There was a time when I didn’t think I would ever see this niece again because of family difficulties, but I was invited to be with her on her important day. Poised and happy, she greeted me in the celestial room with a hug.
Later, when I walked outside, the clouds were gone and the brilliant afternoon sunlight descended like a confirmation.
I saw this image from the upcoming release of the film about Helaman’s army and it really affected me. This story from the Book of Mormon has found new pockets of meaning throughout the years of my motherhood. Even in these final months with a child at home, this story has fed my courage and resolve to be a valiant mother.
In family life, I have needed to be creative and determined in order to teach the gospel. Even now, as the last child moves outside my orbit, I am trying new methods, hoping to reach him in more effective ways.
Over the years I have learned to be more vulnerable and brief in my teaching, distilling my words to bring the most impact. No lecturing, no ranting, just direct, clear ideas are the goal.
I want my faith to be clear to them because their battles are real.

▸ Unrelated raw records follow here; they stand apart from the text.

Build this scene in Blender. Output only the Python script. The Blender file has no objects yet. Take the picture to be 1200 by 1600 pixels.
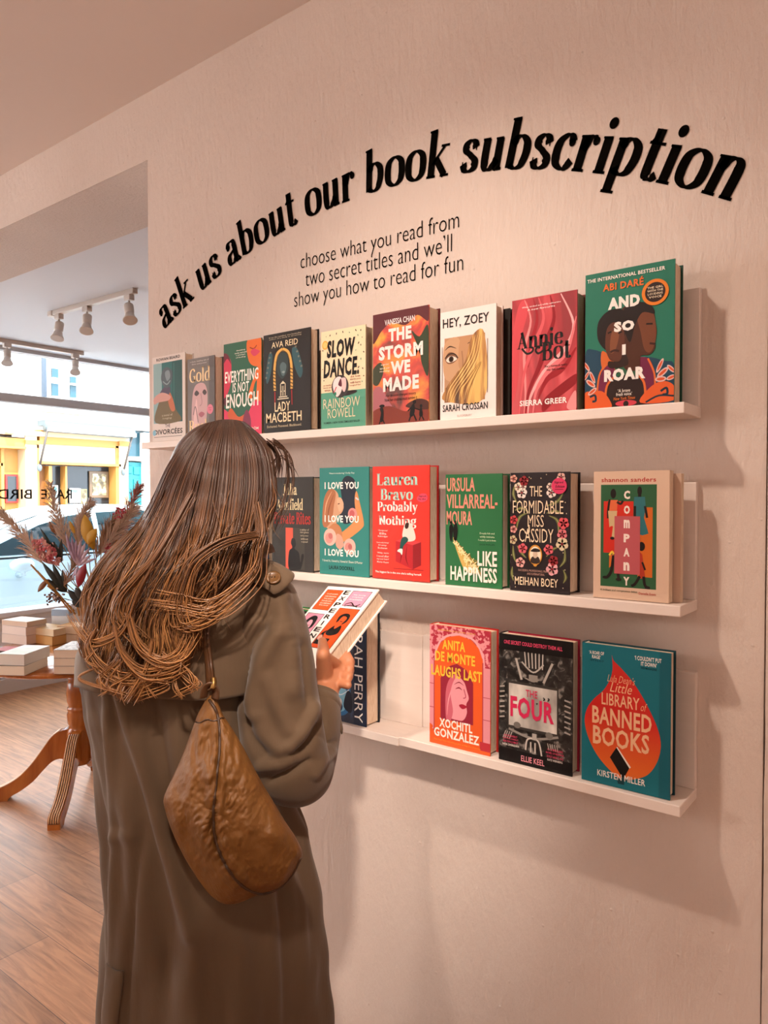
import bpy, bmesh, math, random
from mathutils import Vector, Matrix, noise
random.seed(7)
S = bpy.context.scene
COL = S.collection
R_ = math.radians
V = Vector
# ---------------------------------------------------------------- camera
FPX, CH, CD, YAW = 1150.0, 1.55, 1.30, R_(37.75)
PITCH = math.atan(25/1150)
CAM = V((0, -CD, CH))
AX = V((-math.sin(YAW), math.cos(YAW), 0)); RX = V((math.cos(YAW), math.sin(YAW), 0)); ZV = V((0, 0, 1))
FW = AX*math.cos(PITCH) - ZV*math.sin(PITCH); UPV = ZV*math.cos(PITCH) + AX*math.sin(PITCH)
cam = bpy.data.cameras.new('camera'); co = bpy.data.objects.new('camera', cam); COL.objects.link(co)
cam.sensor_fit = 'VERTICAL'; cam.sensor_height = 36; cam.lens = FPX/1600*36; cam.clip_start = .02; cam.clip_end = 200
co.location = CAM; co.rotation_euler = (R_(90)-PITCH, 0, YAW); S.camera = co
# ---------------------------------------------------------------- light and exposure
S.view_settings.view_transform = 'Standard'; S.view_settings.look = 'None'
S.view_settings.exposure = 0.0; S.view_settings.gamma = 1.0; S.view_settings.use_curve_mapping = False
S.cycles.max_bounces = 8; S.cycles.diffuse_bounces = 5; S.cycles.use_denoising = True
wd = bpy.data.worlds.new('sky'); S.world = wd; wd.use_nodes = True
bg = wd.node_tree.nodes['Background']; bg.inputs[0].default_value = (.80, .90, 1.0, 1); bg.inputs[1].default_value = 9.0
def lamp(name, kind, loc, power, color, aim=None, **kw):
    l = bpy.data.lights.new(name, kind); o = bpy.data.objects.new(name, l); COL.objects.link(o)
    l.energy = power; l.color = color; o.location = loc
    if aim is not None: o.rotation_euler = (V(aim)-V(loc)).to_track_quat('-Z', 'Y').to_euler()
    for k, v in kw.items(): setattr(l, k, v)
    return o
lamp('sun', 'SUN', (0, 0, 14), 12.0, (1, .96, .90), (-10, 4, 0), angle=.02)
WARM = (1, .82, .69)
lamp('spot_lamp', 'SPOT', (-.88, -.86, 2.60), 58, WARM, (-.84, 0, .35), spot_size=R_(112), spot_blend=1, shadow_soft_size=.03)
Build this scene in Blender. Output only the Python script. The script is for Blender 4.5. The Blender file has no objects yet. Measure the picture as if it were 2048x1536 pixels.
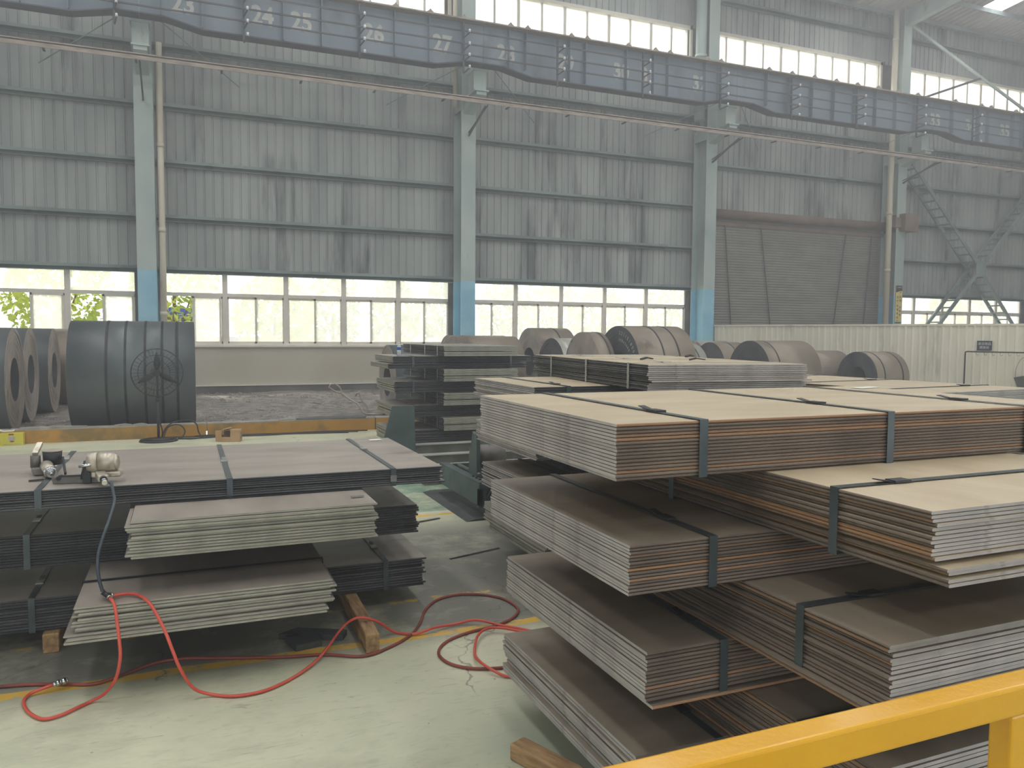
import bpy, bmesh, math, random
from mathutils import Vector, Matrix
random.seed(7)
S = bpy.context.scene
COL = S.collection
PI = math.pi

# ------------------------------------------------------------ camera, world, lights
cam_d = bpy.data.cameras.new('camera'); cam = bpy.data.objects.new('camera', cam_d); COL.objects.link(cam)
rt = Vector((0.92288916, -0.38499974, 0.0071276)); up = Vector((0.01795339, 0.06151158, 0.99794489)); fw = Vector((0.38464695, 0.92086455, -0.06368042))
M = Matrix(((rt.x, up.x, -fw.x, 0), (rt.y, up.y, -fw.y, 0), (rt.z, up.z, -fw.z, 1.87), (0, 0, 0, 1)))
cam.matrix_world = M
cam_d.sensor_width = 36; cam_d.lens = 36 * 1570 / 2048; cam_d.clip_start = .05; cam_d.clip_end = 300
S.camera = cam
S.view_settings.view_transform = 'Standard'; S.view_settings.look = 'None'; S.view_settings.gamma = 1
S.cycles.max_bounces = 7; S.cycles.diffuse_bounces = 3; S.cycles.glossy_bounces = 2; S.cycles.transmission_bounces = 4; S.cycles.transparent_max_bounces = 8
S.view_settings.use_curve_mapping = False; S.view_settings.exposure = 0.0
W = bpy.data.worlds.new('sky'); S.world = W; W.use_nodes = True
bg = W.node_tree.nodes['Background']; bg.inputs[0].default_value = (.93, .97, 1, 1); bg.inputs[1].default_value = 2.9
SKY_E, SKY_P = 6.0, 310.0      # skylight panel emission, power of the daylight coming through each skylight
sun_d = bpy.data.lights.new('sun', 'SUN'); sun_d.energy = 4; sun_d.angle = .02; sun_d.color = (1, .95, .85)
sun = bpy.data.objects.new('sun', sun_d); COL.objects.link(sun); sun.rotation_euler = (math.radians(-38), math.radians(-25), 0); sun.location = (0, 60, 60)
SKYLIGHTS = [(-13.5, 1.4), (-4.2, 1.4), (5.0, 1.4), (14.3, 1.4), (23.5, 1.4), (30.6, 1.1)]
def roof_z(y): return 15.0 + (24.9 - y) * .1
for x, w in SKYLIGHTS:
    for (ya, yb) in ((-9, 4), (5, 22.95)):
        ld = bpy.data.lights.new('skylight_glow', 'AREA'); ld.shape = 'RECTANGLE'; ld.size = w; ld.size_y = yb - ya
        ld.energy = SKY_P * (yb - ya) / 17; ld.color = (1, .97, .91)
        lo = bpy.data.objects.new('skylight_glow', ld); COL.objects.link(lo)
        lo.location = (x, (ya + yb) / 2, roof_z((ya + yb) / 2) - .25); lo.rotation_euler = (math.atan(-.1), 0, 0)

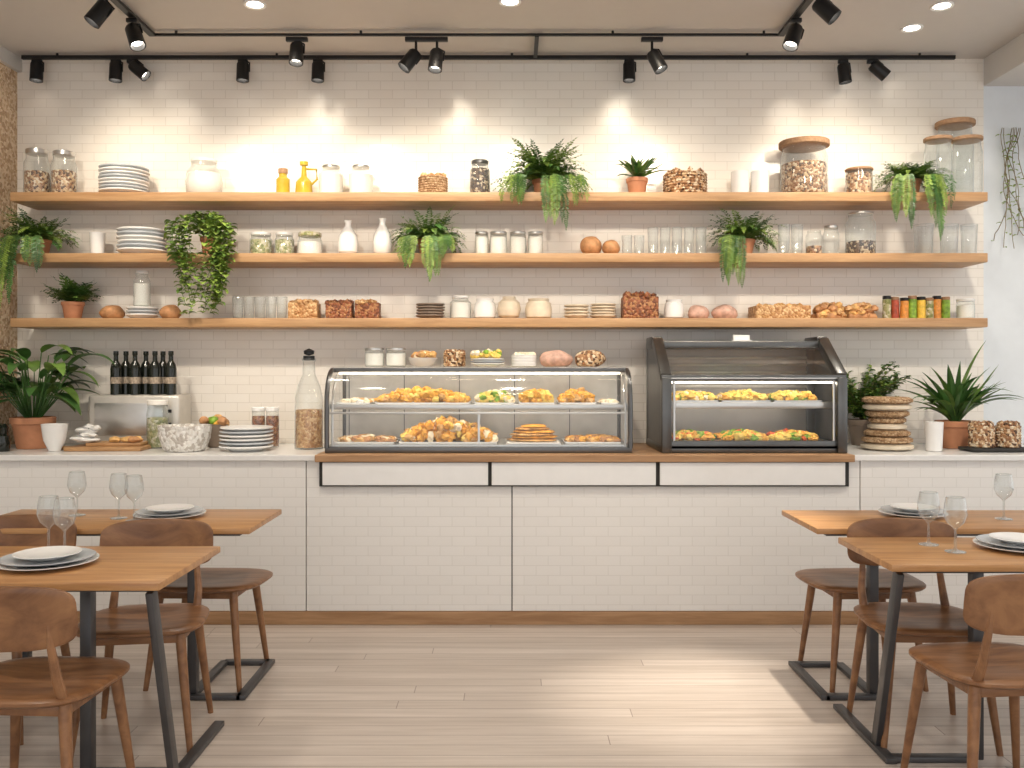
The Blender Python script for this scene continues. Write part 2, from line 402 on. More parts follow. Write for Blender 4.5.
def display_case_slant():
    m = MB(); w = 0.525; D = 0.56; H = 0.645; h1 = 0.43; yb = 0.32
    prof = [(0, 0.0), (0, h1), (yb, H), (D, H), (D, 0)]
    m.span(-w, w, 0, D, 0, 0.045, m_frame, 0.006)
    m.span(-w, w, D-0.015, D, 0.04, H, m_backdark)
    for k in range(5): m.span(-w+.04, w-.04, D-.03, D-.014, .36+k*.045, .375+k*.045, m_backsteel, .003)
    m.span(-w, w, yb-0.03, D, H-0.045, H, m_frame, 0.006)
    for sx in (-1, 1):
        for (a, b) in zip(prof, prof[1:]):
            m.bar((sx*(w-0.028), a[0]+0.012*(a[0] == 0), a[1]), (sx*(w-0.028), b[0]+0.012*(b[0] == 0), b[1]), 0.062, 0.055, m_frame)
        m.tube([(sx*(w-.072), .004, .07), (sx*(w-.072), .004, h1-.02)], .008, m_chrome, 8)
    for sx, mt in ((-w+0.004, m_frame), (w-0.004, m_frame)):
        vs = [(sx, y, z) for y, z in prof]; m.add(vs, [list(range(5))], mt)
    m.span(-w, w, 0, 0.03, h1-0.024, h1+0.014, m_frame, 0.005)
    m.span(-w+.04, w-.04, -.003, 0.003, h1-0.010, h1-0.002, m_chrome, 0.002)
    m.span(-w, w, 0, 0.03, 0.02, 0.07, m_frame, 0.005)
    m.add([(-w+0.02, 0.01, 0.05), (w-0.02, 0.01, 0.05), (w-0.02, 0.01, h1), (-w+0.02, 0.01, h1)], [[0, 1, 2, 3]], m_glasscase)
    m.add([(-w+0.02, 0.01, h1), (w-0.02, 0.01, h1), (w-0.02, yb, H-0.01), (-w+0.02, yb, H-0.01)], [[0, 1, 2, 3]], m_slantglass)
    m.span(-w+0.02, w-0.02, 0.08, D-0.02, 0.275, 0.284, m_chrome)
    m.span(-w+0.02, w-0.02, 0.055, 0.085, 0.250, 0.288, m_chrome, 0.004)
    m.span(-w+0.05, w-0.05, 0.06, 0.08, h1-0.034, h1-0.024, m_led)
    m.span(-w+0.04, w-0.04, 0.05, 0.09, h1-0.024, h1-0.010, m_gun)
    m.span(-w+0.05, w-0.05, 0.09, 0.105, 0.262, 0.272, m_led)
    m.span(-w+0.03, w-0.03, 0.04, D-0.03, 0.045, 0.055, m_chrome)
    return m.build('heated_display_case', (1.372, 5.10, CW))
C2 = display_case_slant()
m = MB(); m.box((0, 0, 0.02), (0.10, 0.02, 0.04), m_cer, 0.003); m.box((0, 0, 0.004), (0.12, 0.05, 0.008), m_cer, 0.002)
m.build('price_sign', (X(740, 5.55), 5.52, CW+0.646))

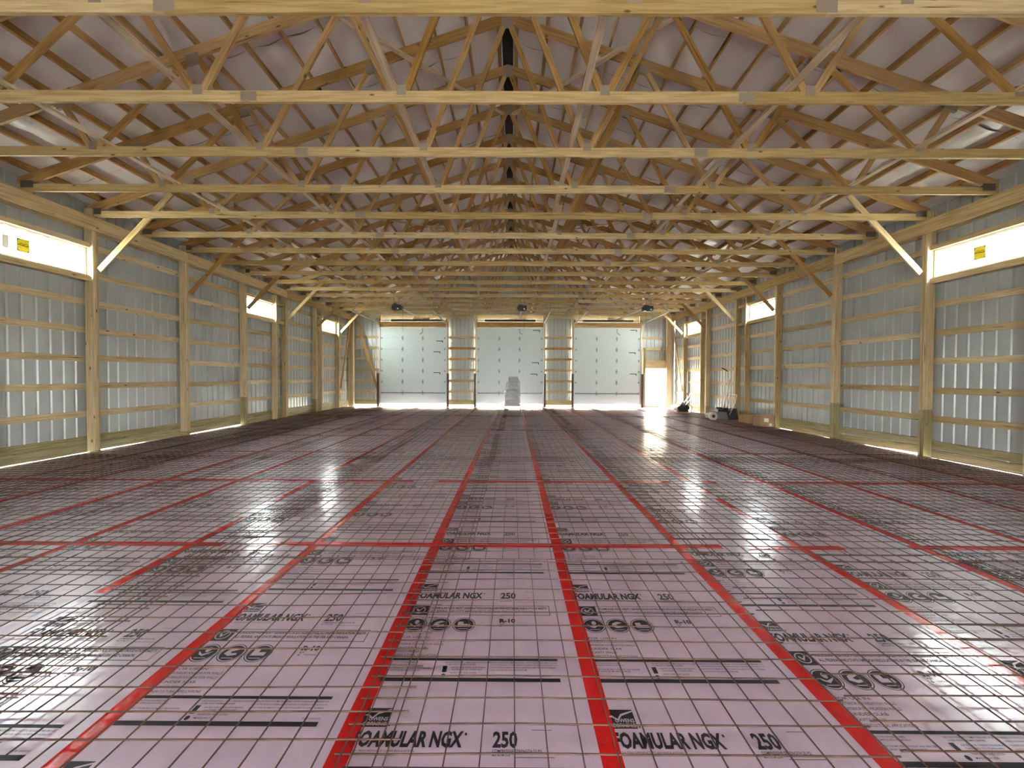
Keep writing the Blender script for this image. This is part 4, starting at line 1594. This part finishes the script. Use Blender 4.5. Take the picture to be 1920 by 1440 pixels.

A friend called me this week to talk about the Come Follow Me reading assignment. We talked about deliverance, one of the big themes in the book of Mosiah. I also came across this short clip about being rescued. It’s too good to keep to myself.
We finished a very intense ward conference season on Sunday and I feel a mixture of emotions. As stake Primary president, I have had speaking assignments, teaching opportunities, and ministering visits which have taken my energy and some of my health (cold and flu season stuff), but I miraculously rallied each weekend thanks to the prayers of good friends.
I have felt the love of God for his children, and Primary children in every ward were well behaved and anxious to participate. I have seen a leap in their knowledge and understanding during the past few years because families are teaching them from the scriptures at home. The Come Follow Me program has amazing results!
The passing of my first counselor Anne’s husband in the midst of these conferences has been a source of deep sadness. These words from the Book of Mormon are true of my inspired and faithful presidency, “But behold, they have received many wounds; nevertheless, they stand fast.” (Alma 58:40)
Here are some words from the song that I taught in each Primary that summarize my thoughts, “I know He lives, I will follow faithfully, my heart I give to him, I know that my Savior loves me.”